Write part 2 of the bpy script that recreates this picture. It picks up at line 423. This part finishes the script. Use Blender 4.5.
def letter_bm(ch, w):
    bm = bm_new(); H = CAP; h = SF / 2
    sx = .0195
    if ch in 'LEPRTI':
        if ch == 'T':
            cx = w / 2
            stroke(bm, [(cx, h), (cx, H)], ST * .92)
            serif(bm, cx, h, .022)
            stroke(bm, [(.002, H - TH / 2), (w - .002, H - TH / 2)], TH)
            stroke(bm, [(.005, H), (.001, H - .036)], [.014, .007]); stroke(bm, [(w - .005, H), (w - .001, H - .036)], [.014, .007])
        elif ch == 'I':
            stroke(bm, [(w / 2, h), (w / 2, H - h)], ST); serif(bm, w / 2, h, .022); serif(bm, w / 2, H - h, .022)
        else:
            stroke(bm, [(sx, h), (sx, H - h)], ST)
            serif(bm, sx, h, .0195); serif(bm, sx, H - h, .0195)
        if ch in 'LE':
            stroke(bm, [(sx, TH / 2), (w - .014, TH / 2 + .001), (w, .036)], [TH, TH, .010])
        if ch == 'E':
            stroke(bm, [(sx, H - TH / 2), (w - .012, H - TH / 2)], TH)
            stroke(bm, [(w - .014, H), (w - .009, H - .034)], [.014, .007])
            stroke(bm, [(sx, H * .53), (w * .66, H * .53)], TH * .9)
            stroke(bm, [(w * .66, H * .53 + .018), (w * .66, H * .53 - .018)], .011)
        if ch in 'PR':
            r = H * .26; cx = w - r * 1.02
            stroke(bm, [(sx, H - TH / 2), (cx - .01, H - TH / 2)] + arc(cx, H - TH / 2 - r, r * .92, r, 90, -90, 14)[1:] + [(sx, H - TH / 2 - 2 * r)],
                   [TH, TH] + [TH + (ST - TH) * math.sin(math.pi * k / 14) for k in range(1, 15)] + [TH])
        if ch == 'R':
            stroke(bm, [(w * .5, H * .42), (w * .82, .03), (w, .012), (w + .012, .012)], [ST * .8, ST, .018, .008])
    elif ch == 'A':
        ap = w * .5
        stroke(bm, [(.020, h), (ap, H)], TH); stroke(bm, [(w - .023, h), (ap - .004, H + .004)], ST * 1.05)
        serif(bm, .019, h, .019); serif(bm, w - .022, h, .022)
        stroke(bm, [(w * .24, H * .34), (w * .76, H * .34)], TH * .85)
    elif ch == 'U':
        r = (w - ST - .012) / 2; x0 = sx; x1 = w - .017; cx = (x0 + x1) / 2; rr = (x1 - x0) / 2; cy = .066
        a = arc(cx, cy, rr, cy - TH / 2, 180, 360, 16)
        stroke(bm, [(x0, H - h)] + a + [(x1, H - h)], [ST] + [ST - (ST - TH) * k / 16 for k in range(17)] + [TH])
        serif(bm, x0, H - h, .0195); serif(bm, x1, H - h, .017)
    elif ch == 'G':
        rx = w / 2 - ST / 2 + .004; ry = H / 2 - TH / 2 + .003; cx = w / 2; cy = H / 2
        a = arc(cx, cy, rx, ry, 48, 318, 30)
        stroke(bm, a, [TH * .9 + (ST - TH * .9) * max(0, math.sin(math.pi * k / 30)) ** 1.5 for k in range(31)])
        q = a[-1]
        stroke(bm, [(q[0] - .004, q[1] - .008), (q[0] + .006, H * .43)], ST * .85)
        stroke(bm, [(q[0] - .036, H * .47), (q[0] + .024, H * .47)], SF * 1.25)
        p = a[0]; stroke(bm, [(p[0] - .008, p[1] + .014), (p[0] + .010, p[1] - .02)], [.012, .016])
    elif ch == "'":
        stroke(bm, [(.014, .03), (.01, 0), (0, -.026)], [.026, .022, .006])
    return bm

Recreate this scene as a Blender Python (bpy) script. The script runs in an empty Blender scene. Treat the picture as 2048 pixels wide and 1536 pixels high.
◆ ◆ ◆ ◆
### Required task
Print out all the entries precisely as written.

### Response to the exercise
Write part 2 of the bpy script that recreates this picture. It picks up at line 423. This part finishes the script. Use Blender 4.5.
def letter_bm(ch, w):
    bm = bm_new(); H = CAP; h = SF / 2
    sx = .0195
    if ch in 'LEPRTI':
        if ch == 'T':
            cx = w / 2
            stroke(bm, [(cx, h), (cx, H)], ST * .92)
            serif(bm, cx, h, .022)
            stroke(bm, [(.002, H - TH / 2), (w - .002, H - TH / 2)], TH)
            stroke(bm, [(.005, H), (.001, H - .036)], [.014, .007]); stroke(bm, [(w - .005, H), (w - .001, H - .036)], [.014, .007])
        elif ch == 'I':
            stroke(bm, [(w / 2, h), (w / 2, H - h)], ST); serif(bm, w / 2, h, .022); serif(bm, w / 2, H - h, .022)
        else:
            stroke(bm, [(sx, h), (sx, H - h)], ST)
            serif(bm, sx, h, .0195); serif(bm, sx, H - h, .0195)
        if ch in 'LE':
            stroke(bm, [(sx, TH / 2), (w - .014, TH / 2 + .001), (w, .036)], [TH, TH, .010])
        if ch == 'E':
            stroke(bm, [(sx, H - TH / 2), (w - .012, H - TH / 2)], TH)
            stroke(bm, [(w - .014, H), (w - .009, H - .034)], [.014, .007])
            stroke(bm, [(sx, H * .53), (w * .66, H * .53)], TH * .9)
            stroke(bm, [(w * .66, H * .53 + .018), (w * .66, H * .53 - .018)], .011)
        if ch in 'PR':
            r = H * .26; cx = w - r * 1.02
            stroke(bm, [(sx, H - TH / 2), (cx - .01, H - TH / 2)] + arc(cx, H - TH / 2 - r, r * .92, r, 90, -90, 14)[1:] + [(sx, H - TH / 2 - 2 * r)],
                   [TH, TH] + [TH + (ST - TH) * math.sin(math.pi * k / 14) for k in range(1, 15)] + [TH])
        if ch == 'R':
            stroke(bm, [(w * .5, H * .42), (w * .82, .03), (w, .012), (w + .012, .012)], [ST * .8, ST, .018, .008])
    elif ch == 'A':
        ap = w * .5
        stroke(bm, [(.020, h), (ap, H)], TH); stroke(bm, [(w - .023, h), (ap - .004, H + .004)], ST * 1.05)
        serif(bm, .019, h, .019); serif(bm, w - .022, h, .022)
        stroke(bm, [(w * .24, H * .34), (w * .76, H * .34)], TH * .85)
    elif ch == 'U':
        r = (w - ST - .012) / 2; x0 = sx; x1 = w - .017; cx = (x0 + x1) / 2; rr = (x1 - x0) / 2; cy = .066
        a = arc(cx, cy, rr, cy - TH / 2, 180, 360, 16)
        stroke(bm, [(x0, H - h)] + a + [(x1, H - h)], [ST] + [ST - (ST - TH) * k / 16 for k in range(17)] + [TH])
        serif(bm, x0, H - h, .0195); serif(bm, x1, H - h, .017)
    elif ch == 'G':
        rx = w / 2 - ST / 2 + .004; ry = H / 2 - TH / 2 + .003; cx = w / 2; cy = H / 2
        a = arc(cx, cy, rx, ry, 48, 318, 30)
        stroke(bm, a, [TH * .9 + (ST - TH * .9) * max(0, math.sin(math.pi * k / 30)) ** 1.5 for k in range(31)])
        q = a[-1]
        stroke(bm, [(q[0] - .004, q[1] - .008), (q[0] + .006, H * .43)], ST * .85)
        stroke(bm, [(q[0] - .036, H * .47), (q[0] + .024, H * .47)], SF * 1.25)
        p = a[0]; stroke(bm, [(p[0] - .008, p[1] + .014), (p[0] + .010, p[1] - .02)], [.012, .016])
    elif ch == "'":
        stroke(bm, [(.014, .03), (.01, 0), (0, -.026)], [.026, .022, .006])
    return bm

Recreate this scene as a Blender Python (bpy) script. The script runs in an empty Blender scene. Treat the picture as 2048 pixels wide and 1536 pixels high.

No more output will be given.